Several people have requested thoughts and analysis on the decision by South Carolina (former) Police Officer Michael Slager to plead guilty to civil rights violations.

From the outset this case was unique, stunningly so.  Our research into this case was necessarily fact-driven because any emotional review of the shooting is fraught with over simplistic reaction.  This is one of those cases where logic battles with emotion and the outcome, as it stands today, is even more evidence toward that end.

Michael Slager pleading guilty to federal charges against the State’s inability to gain any criminal charges shows how the dynamic of law can run parallel to justice but not necessarily merge.  This is the framework for my perspective on this case.
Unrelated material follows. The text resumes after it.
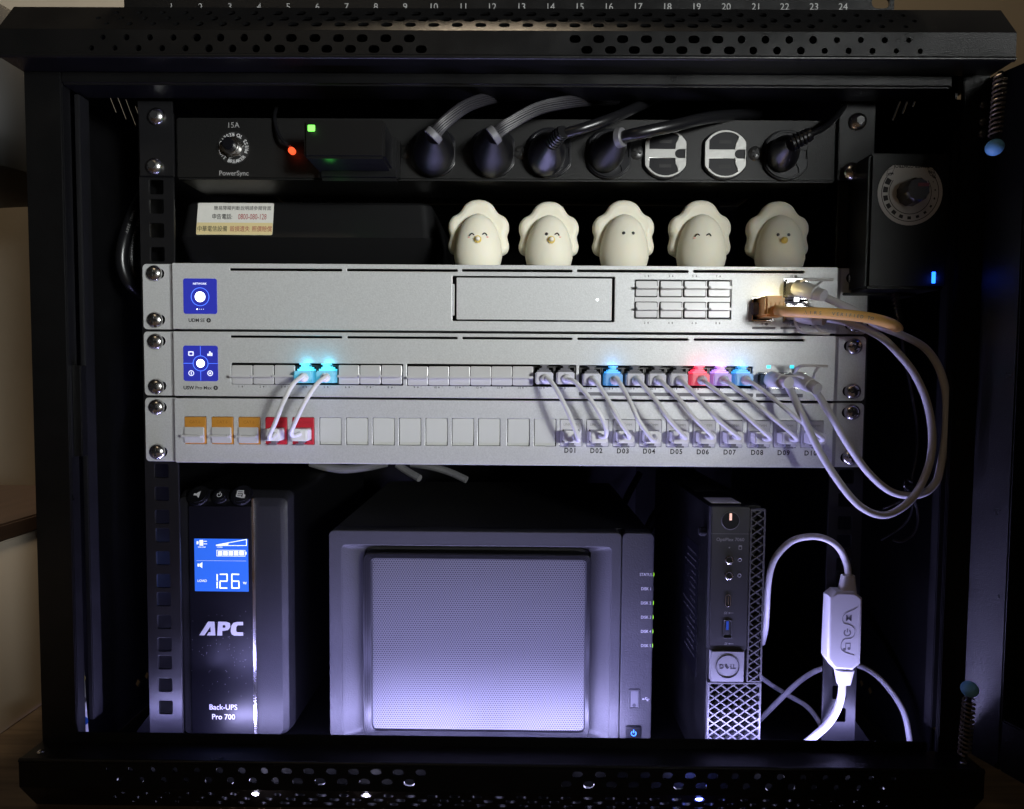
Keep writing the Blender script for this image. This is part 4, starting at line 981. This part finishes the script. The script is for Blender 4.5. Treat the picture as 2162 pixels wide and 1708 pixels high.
lput([[L(456, 1150), L(521, 1138), L(521, 1152.5), L(456, 1152.5)], [L(458, 1151), L(519.5, 1151.2), L(519.5, 1140)]]); lput([[L(460, 1150.6), L(482, 1146.5), L(482, 1150.6)]])
for s, u, v, cap, kw in (('ON LINE', 426, 1155, 1.1, {}), ('LOAD', 464, 1155, 1.1, {}), ('LOAD', 427, 1226, 1.9, {}), ('W', 517, 1231, 2.0, {})):
    a = L(u, v); text(s, a[0], a[1], ys-.2, cap, 'lcd_white', lcd, **kw)
lput([lrect(415, 419, 1143, 1149), lrect(421, 429, 1140, 1152)]); lput([lrect(430, 437, 1142, 1143.4), lrect(430, 437, 1147.5, 1149)])
lput([lrect(417, 421, 1190, 1196)]); lput([[L(422, 1190.5), L(427, 1186.5), L(427, 1199.5), L(422, 1195.5)]])
def seg7(u, v, w_, h_, on):
    t_ = 3.0; c = {'a': (u+1, u+w_-1, v, v+t_), 'g': (u+1, u+w_-1, v+h_/2-t_/2, v+h_/2+t_/2), 'd': (u+1, u+w_-1, v+h_-t_, v+h_), 'f': (u, u+t_, v+1, v+h_/2-1), 'b': (u+w_-t_, u+w_, v+1, v+h_/2-1), 'e': (u, u+t_, v+h_/2+1, v+h_-1), 'c': (u+w_-t_, u+w_, v+h_/2+1, v+h_-1)}
    for k in on:
        q = c[k]; lput([lrect(*q)], 'screen_digit')
seg7(443, 1211, 17, 32, 'bc'); seg7(463, 1211, 18, 32, 'abged'); seg7(488, 1211, 18, 32, 'afgedc')
# logo letters: slanted heavy capitals with cut strokes
a0 = L(421, 1341); a1 = L(513, 1313); lw, lh = a1[0]-a0[0], a1[1]-a0[1]
def lg(P2): return [(a0[0]+x_*lw, a0[1]+z_*lh) for x_, z_ in P2]
sl = .0
A_ = [(0, 0), (.10, 0), (.225, .62), (.235, .62), (.245, .22), (.16, .22), (.13, 0), (.385, 0), (.36, 1), (.19, 1)]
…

It’s important to note what Slager’s plea isn’t.  There is no admission of violation of statutory state law.  Slager is not pleading guilty to any form of manslaughter, and most certainly isn’t guilty of level of statutory murder.  The unusual nature of this dynamic is why the State of South Carolina has withdrawn any/all criminal charges now that Slager has plead guilty to a federal violation of Scott’s civil rights.

Important Back Story

There is a lot about this case where the dynamics of justice have failed on both sides.  The fact that the case was highly-charged politically created part of the issue.  From the media’s perspective the trial jury was “hung” and a mistrial was declared; but that’s not the real story.

The trial jury were hung on the ‘voluntary manslaughter’ (lesser charge), not the murder charge. Oddly the failure of the defense team to demand a polling of the jury on the manslaughter charge to drive home that aspect, and the political decision by Judge Clifton Newman not to draw that distinction on his own, must have ultimately contributed to the decision today.

The State overcharged Slager to appease a political mob.  There was no way, with the facts sure to come out in court, that a murder conviction was ever possible.  Every intellectually honest person knew that; and that’s what the jury also confirmed.

Yes, Slager shot and killed Walter Scott.  However, there was less than 1.5 seconds between the end of Walter Scott’s two minute physical fight with Slager and the first shot from Slager’s pistol.  Ultimately the question becomes was the shooting legal?

The answer to that question is yes, and no.  Yes, under the SC legal statutes the action Slager took was legal in all aspects.  However, it is also true that Slager’s less than 1.5 second decision to shoot a felon fleeing custody, in the back, after an almost 2 minute physical struggle, multiple times, was not a good decision.

If the jury had stated in court they were hung on the ‘voluntary manslaughter’ aspect, the federal civil rights violation charges would have frozen, perhaps disappeared.  The State and Feds were lucky Judge Newman didn’t poll the jury.  If Solicitor General Scarlett Wilson re-tried the case for just ‘voluntary manslaughter’, the result could go either way.  If not guilty, well, how can an officer act lawfully, and still be in violation of law.

The family of Walter Scott already received a payout over $6 million.  Michael Slager is not admitting to violation of any state law.  The state is dropping all charges.  Slager has entered a deal to plea guilty to federal civil rights charges.

Weird, but not necessarily unexpected.

The Trump Justice Department did not, as was once rumored, actually dismiss the federal case. But it does seem to have engineered a deal that includes the dropping of state charges. Federal judge David C. Norton, a George W. Bush appointee, could sentence Slager to 20 years in prison, but he could also sentence him to no prison time at all—and should: Slager has already spent a savage eight months in solitary confinement, not allowed to hold or even see his first son, born during his incarceration.

It’s very hard to tell from reading the Main Stream Media, but lead defense attorney Andy Savage actually used the argument developed by The Conservative Treehouse/ Last Refuge website that Scott had shot Office Slager with his own taser before fleeing—totally discrediting the Unprovoked-Atrocity-By-Brutal-Cop Narrative that took in even American Renaissance’s famously finicky Jared Taylor.[Officer Michael Slager, White Man, April 9, 2015]  (read more)

Michael Slager has already spent more than a year-and-a-half in jail before trial.  Eight months of the time in jail was in solitary confinement.  Sentencing on the civil rights plea should be interesting.